4) Find the exact value of \( \sin (\alpha-\beta) \) if \( \cos \alpha=\frac{1}{4}, 0<\alpha<\frac{\pi}{2} \) and \( \sin \beta=\frac{3}{4}, \frac{\pi}{2}<\beta<\pi \). a) \( \frac{\sqrt{105}+3}{4} \) b) \( 0 \frac{-\sqrt{105}-3}{16} \) c) \( 0 \frac{\sqrt{105}+3}{16} \) d) \( 0 \frac{\sqrt{105}-3}{4} \)

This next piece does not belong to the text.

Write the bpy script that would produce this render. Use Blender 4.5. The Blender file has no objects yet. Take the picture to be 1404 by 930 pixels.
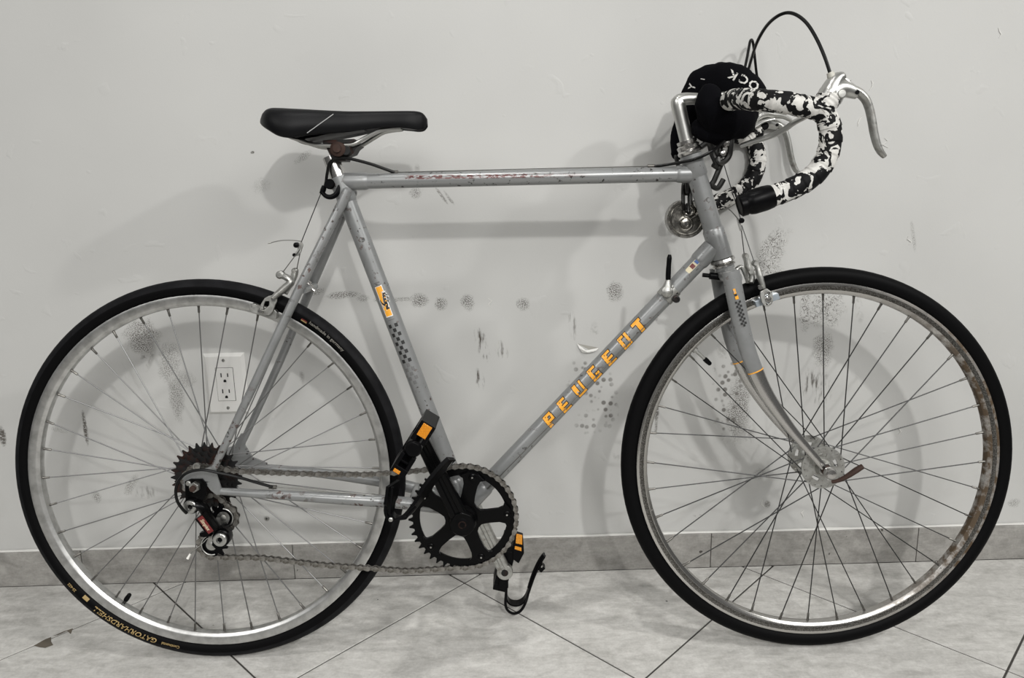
import bpy, bmesh, math, random
from mathutils import Vector, Matrix, noise
from mathutils.geometry import tessellate_polygon
from mathutils.bvhtree import BVHTree

random.seed(7)
SC = bpy.context.scene
COL = SC.collection
PI = math.pi

# ------------------------------------------------------------------ camera
IMG_W, IMG_H = 1404, 930
F_PX, PITCH, ROLL, YAW, CAM_H, CAM_D, CY = 1054.61, .214255, -.020032, .013899, .888059, 1.467334, -43.838
_fw = Vector((math.sin(YAW)*math.cos(PITCH), math.cos(YAW)*math.cos(PITCH), -math.sin(PITCH)))
_r0 = Vector((math.cos(YAW), -math.sin(YAW), 0)); _u0 = _r0.cross(_fw)
_r = math.cos(ROLL)*_r0 + math.sin(ROLL)*_u0
_u = -math.sin(ROLL)*_r0 + math.cos(ROLL)*_u0
_o = Vector((0, -CAM_D, CAM_H))
cam = bpy.data.cameras.new('camera')
cam_ob = bpy.data.objects.new('camera', cam); COL.objects.link(cam_ob)
cam.sensor_width = 36; cam.lens = F_PX/IMG_W*36; cam.shift_y = CY/IMG_W
cam.clip_start = .02
cam_ob.matrix_world = Matrix(((_r.x, _u.x, -_fw.x, _o.x), (_r.y, _u.y, -_fw.y, _o.y), (_r.z, _u.z, -_fw.z, _o.z), (0, 0, 0, 1)))
SC.camera = cam_ob

# ------------------------------------------------------------------ world, lamps, exposure
w = bpy.data.worlds.new('room_light'); SC.world = w; w.use_nodes = True
w.node_tree.nodes['Background'].inputs[0].default_value = (1, .99, .965, 1)
w.node_tree.nodes['Background'].inputs[1].default_value = .12
def lamp(name, loc, target, size, power, color=(1, .99, .965), spread=PI):
    l = bpy.data.lights.new(name, 'AREA'); l.shape = 'DISK'; l.size = size; l.energy = power; l.color = color; l.spread = spread
    o = bpy.data.objects.new(name, l); COL.objects.link(o)
    o.location = loc
    o.rotation_euler = (Vector(target)-Vector(loc)).to_track_quat('-Z', 'Y').to_euler()
    return o
lamp('ceiling_or_fill_lamp', (1.0, -4.3, 3.25), (.0, -.1, .4), .16, 74)
lamp('ceiling_or_fill_lamp', (2.35, -1.5, 2.45), (.3, -.1, .7), .12, 28)
lamp('ceiling_or_fill_lamp', (-.1, -.74, 2.6), (-.1, -.48, 0), .13, 1.7, spread=1.0)
lamp('ceiling_or_fill_lamp', (-2.9, -3.4, 3.2), (-.2, -.1, .3), 1.6, 56)  # wide soft fill added on the left to make up for the dim world
lamp('ceiling_or_fill_lamp', (2.2, -3.2, 3.2), (.1, -.1, .3), 1.6, 34)  # matching soft fill disc, added from the right
lamp('ceiling_or_fill_lamp', (.2, -5.4, 3.2), (.1, -.1, .2), 2.0, 72)  # broad distant fill added to even out the light on the wall
SC.view_settings.view_transform = 'Standard'
SC.view_settings.look = 'None'
SC.view_settings.exposure = 0.06
SC.view_settings.gamma = 1
SC.view_settings.use_curve_mapping = False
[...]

To find the exact value of \( \sin (\alpha - \beta) \), we can utilize the sine subtraction formula: \[ \sin(\alpha - \beta) = \sin \alpha \cos \beta - \cos \alpha \sin \beta \] We know \( \cos \alpha = \frac{1}{4} \) and need to find \( \sin \alpha \). Since \( \alpha \) is in the first quadrant, we can use the Pythagorean identity: \[ \sin^2 \alpha + \cos^2 \alpha = 1 \implies \sin^2 \alpha + \left(\frac{1}{4}\right)^2 = 1 \] \[ \sin^2 \alpha + \frac{1}{16} = 1 \implies \sin^2 \alpha = 1 - \frac{1}{16} = \frac{15}{16} \implies \sin \alpha = \frac{\sqrt{15}}{4} \] Next, we find \( \sin \beta \) and \( \cos \beta \). Given \( \sin \beta = \frac{3}{4} \) and knowing \( \beta \) is in the second quadrant, we use the identity again to find \( \cos \beta \): \[ \sin^2 \beta + \cos^2 \beta = 1 \implies \left(\frac{3}{4}\right)^2 + \cos^2 \beta = 1 \] \[ \frac{9}{16} + \cos^2 \beta = 1 \implies \cos^2 \beta = 1 - \frac{9}{16} = \frac{7}{16} \implies \cos \beta = -\frac{\sqrt{7}}{4} \] Now we substitute \( \sin \alpha \), \( \cos \alpha \), \( \sin \beta \), and \( \cos \beta \) into the sine subtraction formula: \[ \sin(\alpha - \beta) = \left(\frac{\sqrt{15}}{4}\right)\left(-\frac{\sqrt{7}}{4}\right) - \left(\frac{1}{4}\right)\left(\frac{3}{4}\right) \] \[ = -\frac{\sqrt{105}}{16} - \frac{3}{16} \] \[ = -\frac{\sqrt{105}+3}{16} \] Thus, the exact value of \( \sin(\alpha - \beta) \) is \[ \boxed{-\frac{\sqrt{105}+3}{16}} \] So, the correct choice is (b) \( 0 \frac{-\sqrt{105}-3}{16} \).